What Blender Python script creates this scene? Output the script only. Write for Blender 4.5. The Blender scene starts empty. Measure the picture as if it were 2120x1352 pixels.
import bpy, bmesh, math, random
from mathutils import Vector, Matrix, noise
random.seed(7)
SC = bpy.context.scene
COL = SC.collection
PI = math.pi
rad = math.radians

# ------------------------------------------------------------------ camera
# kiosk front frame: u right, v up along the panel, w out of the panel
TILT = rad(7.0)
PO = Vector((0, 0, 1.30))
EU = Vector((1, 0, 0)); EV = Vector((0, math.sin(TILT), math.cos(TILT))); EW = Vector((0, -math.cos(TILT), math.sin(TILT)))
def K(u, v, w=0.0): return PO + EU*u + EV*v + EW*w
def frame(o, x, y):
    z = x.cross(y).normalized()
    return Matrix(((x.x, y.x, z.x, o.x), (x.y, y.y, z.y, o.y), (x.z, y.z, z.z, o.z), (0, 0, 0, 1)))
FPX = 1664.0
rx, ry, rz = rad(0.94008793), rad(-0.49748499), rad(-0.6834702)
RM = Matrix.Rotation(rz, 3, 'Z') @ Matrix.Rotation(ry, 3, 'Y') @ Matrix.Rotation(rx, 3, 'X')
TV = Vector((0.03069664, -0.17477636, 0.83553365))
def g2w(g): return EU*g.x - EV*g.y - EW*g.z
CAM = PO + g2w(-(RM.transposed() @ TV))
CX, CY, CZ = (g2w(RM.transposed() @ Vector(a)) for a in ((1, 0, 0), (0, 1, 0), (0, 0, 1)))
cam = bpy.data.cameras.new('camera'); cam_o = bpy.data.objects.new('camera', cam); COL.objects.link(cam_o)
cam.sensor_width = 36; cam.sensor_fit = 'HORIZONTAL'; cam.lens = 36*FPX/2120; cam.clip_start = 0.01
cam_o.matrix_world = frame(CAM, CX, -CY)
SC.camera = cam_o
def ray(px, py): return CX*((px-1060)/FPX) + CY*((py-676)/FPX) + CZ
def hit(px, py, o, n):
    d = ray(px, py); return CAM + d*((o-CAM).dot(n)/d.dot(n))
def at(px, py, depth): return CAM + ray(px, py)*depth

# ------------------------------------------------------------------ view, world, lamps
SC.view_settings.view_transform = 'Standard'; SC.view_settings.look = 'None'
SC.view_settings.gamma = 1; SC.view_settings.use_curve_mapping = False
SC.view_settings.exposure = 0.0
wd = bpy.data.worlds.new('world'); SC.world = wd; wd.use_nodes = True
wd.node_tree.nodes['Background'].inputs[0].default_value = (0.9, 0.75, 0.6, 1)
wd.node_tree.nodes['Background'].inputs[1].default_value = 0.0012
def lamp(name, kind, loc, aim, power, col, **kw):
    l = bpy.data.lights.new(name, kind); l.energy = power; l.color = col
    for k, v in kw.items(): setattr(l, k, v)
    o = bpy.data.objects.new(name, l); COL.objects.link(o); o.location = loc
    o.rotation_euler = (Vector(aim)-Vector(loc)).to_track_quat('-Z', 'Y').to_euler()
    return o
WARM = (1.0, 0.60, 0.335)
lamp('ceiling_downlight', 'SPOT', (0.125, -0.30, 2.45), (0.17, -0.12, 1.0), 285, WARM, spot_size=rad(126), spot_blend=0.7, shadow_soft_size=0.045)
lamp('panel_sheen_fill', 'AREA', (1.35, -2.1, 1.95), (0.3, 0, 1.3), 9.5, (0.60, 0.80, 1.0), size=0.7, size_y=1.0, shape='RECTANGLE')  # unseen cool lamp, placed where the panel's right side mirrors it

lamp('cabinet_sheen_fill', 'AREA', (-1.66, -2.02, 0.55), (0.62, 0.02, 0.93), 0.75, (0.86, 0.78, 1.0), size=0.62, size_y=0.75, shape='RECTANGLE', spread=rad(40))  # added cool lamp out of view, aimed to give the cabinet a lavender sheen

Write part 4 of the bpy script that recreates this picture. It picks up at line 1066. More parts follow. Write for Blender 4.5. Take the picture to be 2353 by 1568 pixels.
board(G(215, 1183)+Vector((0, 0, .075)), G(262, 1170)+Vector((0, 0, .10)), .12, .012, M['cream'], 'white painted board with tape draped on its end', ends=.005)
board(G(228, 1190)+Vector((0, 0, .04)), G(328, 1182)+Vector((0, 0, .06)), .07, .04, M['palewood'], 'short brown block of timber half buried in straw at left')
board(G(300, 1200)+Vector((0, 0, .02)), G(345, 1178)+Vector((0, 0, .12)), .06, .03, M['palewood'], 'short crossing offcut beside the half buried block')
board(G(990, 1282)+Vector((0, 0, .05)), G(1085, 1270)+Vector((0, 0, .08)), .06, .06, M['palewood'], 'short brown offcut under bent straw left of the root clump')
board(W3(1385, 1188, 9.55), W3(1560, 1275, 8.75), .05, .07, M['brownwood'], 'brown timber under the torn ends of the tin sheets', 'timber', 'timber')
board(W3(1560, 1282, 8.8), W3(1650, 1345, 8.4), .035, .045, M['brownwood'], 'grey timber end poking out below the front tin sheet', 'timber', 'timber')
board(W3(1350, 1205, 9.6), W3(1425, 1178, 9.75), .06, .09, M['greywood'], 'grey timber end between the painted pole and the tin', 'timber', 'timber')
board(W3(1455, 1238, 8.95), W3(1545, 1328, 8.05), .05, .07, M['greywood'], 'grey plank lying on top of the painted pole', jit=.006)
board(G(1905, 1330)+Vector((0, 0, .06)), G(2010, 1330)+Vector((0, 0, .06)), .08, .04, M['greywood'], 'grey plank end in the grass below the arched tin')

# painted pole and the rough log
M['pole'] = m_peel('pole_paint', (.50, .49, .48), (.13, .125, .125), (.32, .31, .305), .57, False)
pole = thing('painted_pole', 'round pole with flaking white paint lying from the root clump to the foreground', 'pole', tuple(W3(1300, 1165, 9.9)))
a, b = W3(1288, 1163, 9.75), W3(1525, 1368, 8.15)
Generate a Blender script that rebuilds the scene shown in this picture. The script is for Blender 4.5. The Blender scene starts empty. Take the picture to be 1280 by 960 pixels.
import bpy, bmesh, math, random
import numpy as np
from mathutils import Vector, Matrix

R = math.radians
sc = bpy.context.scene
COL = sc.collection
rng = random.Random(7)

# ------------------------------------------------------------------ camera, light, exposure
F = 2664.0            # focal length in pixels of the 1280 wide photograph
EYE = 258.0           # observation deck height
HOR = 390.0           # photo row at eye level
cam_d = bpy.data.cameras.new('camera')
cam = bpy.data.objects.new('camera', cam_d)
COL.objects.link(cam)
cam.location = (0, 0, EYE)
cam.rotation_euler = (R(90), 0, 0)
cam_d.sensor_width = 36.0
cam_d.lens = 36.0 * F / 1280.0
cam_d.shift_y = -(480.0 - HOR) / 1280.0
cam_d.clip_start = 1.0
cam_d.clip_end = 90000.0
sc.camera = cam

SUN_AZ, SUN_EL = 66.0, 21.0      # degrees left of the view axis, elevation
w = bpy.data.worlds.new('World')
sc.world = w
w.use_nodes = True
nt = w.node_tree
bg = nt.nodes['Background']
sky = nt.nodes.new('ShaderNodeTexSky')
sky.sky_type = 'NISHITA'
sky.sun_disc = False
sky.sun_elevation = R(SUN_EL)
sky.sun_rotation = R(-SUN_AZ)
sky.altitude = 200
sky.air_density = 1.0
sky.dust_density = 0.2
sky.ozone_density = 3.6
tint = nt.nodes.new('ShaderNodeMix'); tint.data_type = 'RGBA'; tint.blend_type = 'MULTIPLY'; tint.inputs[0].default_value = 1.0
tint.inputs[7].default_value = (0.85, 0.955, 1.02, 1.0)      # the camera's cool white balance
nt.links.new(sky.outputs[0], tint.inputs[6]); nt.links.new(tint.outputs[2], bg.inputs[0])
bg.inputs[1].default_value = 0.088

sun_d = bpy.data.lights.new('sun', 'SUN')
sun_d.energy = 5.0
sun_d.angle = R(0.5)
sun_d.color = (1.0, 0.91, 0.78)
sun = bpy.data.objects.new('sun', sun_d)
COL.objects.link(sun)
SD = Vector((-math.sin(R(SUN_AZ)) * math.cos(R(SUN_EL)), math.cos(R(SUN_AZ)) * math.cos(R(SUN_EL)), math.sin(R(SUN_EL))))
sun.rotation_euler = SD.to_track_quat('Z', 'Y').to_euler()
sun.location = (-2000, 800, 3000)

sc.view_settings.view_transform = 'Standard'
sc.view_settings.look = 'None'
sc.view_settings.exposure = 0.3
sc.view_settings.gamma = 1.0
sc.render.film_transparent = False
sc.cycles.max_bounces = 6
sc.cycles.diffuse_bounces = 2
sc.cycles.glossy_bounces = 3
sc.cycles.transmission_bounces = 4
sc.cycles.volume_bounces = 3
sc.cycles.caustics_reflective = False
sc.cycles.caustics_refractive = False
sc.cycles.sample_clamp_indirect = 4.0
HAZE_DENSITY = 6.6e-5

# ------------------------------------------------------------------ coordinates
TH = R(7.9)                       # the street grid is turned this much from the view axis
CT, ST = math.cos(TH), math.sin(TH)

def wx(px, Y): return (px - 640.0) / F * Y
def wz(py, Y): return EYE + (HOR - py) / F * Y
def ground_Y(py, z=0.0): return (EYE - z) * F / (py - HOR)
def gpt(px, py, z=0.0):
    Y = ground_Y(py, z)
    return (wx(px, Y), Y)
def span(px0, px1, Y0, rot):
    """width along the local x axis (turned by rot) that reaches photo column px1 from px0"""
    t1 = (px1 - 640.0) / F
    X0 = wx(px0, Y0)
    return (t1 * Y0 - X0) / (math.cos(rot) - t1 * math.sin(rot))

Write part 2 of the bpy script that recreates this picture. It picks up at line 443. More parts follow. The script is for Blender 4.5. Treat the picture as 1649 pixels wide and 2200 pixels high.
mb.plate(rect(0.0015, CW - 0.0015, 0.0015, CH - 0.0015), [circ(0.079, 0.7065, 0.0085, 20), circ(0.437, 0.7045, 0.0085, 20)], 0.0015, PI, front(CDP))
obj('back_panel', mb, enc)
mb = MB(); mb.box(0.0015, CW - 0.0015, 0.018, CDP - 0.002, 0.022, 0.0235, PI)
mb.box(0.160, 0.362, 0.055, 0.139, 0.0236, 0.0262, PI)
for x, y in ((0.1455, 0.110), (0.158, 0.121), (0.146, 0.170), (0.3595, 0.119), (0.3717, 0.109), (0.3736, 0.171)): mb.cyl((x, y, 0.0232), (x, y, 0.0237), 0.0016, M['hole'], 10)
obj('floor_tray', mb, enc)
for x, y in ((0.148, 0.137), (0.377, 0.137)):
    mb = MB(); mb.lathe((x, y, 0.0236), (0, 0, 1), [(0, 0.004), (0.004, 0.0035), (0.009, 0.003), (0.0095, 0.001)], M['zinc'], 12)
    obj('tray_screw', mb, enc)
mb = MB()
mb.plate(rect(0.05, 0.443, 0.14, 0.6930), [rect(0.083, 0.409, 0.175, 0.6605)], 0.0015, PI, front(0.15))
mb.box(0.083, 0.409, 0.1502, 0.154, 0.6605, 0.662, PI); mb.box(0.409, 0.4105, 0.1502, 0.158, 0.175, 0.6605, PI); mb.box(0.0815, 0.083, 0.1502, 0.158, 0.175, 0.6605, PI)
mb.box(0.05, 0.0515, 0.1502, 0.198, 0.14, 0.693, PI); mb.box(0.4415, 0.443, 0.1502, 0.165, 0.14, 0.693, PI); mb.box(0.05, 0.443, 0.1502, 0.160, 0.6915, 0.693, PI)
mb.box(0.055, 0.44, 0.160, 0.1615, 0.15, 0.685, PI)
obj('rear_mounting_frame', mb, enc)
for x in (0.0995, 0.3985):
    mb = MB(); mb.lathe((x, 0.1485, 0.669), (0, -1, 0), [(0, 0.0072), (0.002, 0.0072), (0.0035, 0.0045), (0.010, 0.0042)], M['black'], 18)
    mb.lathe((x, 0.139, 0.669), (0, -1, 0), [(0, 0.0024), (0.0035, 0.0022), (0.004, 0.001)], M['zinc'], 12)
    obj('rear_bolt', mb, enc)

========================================

- Exercise prompt
What are the exact lines from the beginning of the material through the line containing "rad = math.radians"? Write out those lines alone.

- Answer for this exercise
What Blender Python script creates this scene? Output the script only. Write for Blender 4.5. The Blender scene starts empty. Measure the picture as if it were 2120x1352 pixels.
import bpy, bmesh, math, random
from mathutils import Vector, Matrix, noise
random.seed(7)
SC = bpy.context.scene
COL = SC.collection
PI = math.pi
rad = math.radians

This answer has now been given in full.